_What the task asks_: Copy out each line containing "Take" from the entries below.

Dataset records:
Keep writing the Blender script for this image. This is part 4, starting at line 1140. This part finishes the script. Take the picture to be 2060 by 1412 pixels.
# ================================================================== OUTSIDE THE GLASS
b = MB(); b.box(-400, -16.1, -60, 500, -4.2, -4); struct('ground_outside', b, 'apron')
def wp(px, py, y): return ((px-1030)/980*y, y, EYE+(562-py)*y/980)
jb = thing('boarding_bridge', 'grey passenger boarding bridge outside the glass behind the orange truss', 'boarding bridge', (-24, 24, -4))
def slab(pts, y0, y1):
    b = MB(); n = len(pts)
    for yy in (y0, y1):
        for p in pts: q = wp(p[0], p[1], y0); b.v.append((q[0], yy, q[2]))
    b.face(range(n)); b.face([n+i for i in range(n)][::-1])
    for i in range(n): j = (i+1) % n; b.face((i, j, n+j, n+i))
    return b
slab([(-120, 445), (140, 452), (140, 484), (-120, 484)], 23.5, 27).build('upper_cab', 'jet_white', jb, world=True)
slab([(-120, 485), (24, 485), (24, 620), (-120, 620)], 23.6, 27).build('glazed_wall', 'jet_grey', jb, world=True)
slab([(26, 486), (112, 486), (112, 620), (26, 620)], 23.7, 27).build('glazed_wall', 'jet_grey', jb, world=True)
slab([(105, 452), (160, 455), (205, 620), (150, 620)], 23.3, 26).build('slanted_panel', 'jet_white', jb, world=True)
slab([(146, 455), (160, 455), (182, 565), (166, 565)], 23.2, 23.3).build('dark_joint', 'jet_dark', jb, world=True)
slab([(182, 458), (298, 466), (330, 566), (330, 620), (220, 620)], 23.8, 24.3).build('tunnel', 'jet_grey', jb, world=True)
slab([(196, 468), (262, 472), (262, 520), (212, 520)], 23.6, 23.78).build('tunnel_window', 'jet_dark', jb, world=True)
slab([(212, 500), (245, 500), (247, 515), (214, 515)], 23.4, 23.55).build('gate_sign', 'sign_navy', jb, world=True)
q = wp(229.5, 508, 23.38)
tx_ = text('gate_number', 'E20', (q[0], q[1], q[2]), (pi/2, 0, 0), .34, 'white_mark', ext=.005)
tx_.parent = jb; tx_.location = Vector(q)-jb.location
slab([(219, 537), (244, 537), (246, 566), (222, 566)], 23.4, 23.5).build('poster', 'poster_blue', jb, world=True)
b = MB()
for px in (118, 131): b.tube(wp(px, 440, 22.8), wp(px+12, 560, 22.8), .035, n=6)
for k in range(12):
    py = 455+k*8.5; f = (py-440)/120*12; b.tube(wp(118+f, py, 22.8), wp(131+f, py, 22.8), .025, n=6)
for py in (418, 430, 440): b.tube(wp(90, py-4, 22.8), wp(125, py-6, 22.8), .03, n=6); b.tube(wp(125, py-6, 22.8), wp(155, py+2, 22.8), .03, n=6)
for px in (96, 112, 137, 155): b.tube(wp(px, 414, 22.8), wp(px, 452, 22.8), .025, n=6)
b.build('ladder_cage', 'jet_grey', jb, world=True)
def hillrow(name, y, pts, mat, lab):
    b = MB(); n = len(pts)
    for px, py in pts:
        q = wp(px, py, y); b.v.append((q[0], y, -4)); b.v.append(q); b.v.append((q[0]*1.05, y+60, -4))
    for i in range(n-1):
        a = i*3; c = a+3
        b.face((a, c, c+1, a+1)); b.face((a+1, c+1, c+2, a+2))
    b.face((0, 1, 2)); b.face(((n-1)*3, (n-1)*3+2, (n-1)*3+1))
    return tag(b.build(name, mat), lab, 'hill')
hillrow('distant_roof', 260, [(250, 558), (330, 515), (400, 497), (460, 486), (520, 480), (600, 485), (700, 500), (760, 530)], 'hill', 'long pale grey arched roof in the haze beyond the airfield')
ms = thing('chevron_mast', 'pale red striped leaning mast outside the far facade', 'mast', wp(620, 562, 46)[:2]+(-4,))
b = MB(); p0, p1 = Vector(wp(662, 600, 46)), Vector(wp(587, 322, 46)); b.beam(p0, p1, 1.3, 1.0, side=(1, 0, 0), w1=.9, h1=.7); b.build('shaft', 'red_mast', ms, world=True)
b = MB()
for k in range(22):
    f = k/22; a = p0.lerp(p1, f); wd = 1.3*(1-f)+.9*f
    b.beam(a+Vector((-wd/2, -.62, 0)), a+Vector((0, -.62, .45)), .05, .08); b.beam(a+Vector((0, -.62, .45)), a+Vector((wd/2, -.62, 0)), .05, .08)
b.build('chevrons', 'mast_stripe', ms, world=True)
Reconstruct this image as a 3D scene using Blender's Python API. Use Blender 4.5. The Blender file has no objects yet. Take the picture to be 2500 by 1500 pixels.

_Finished task_:
Keep writing the Blender script for this image. This is part 4, starting at line 1140. This part finishes the script. Take the picture to be 2060 by 1412 pixels.
Reconstruct this image as a 3D scene using Blender's Python API. Use Blender 4.5. The Blender file has no objects yet. Take the picture to be 2500 by 1500 pixels.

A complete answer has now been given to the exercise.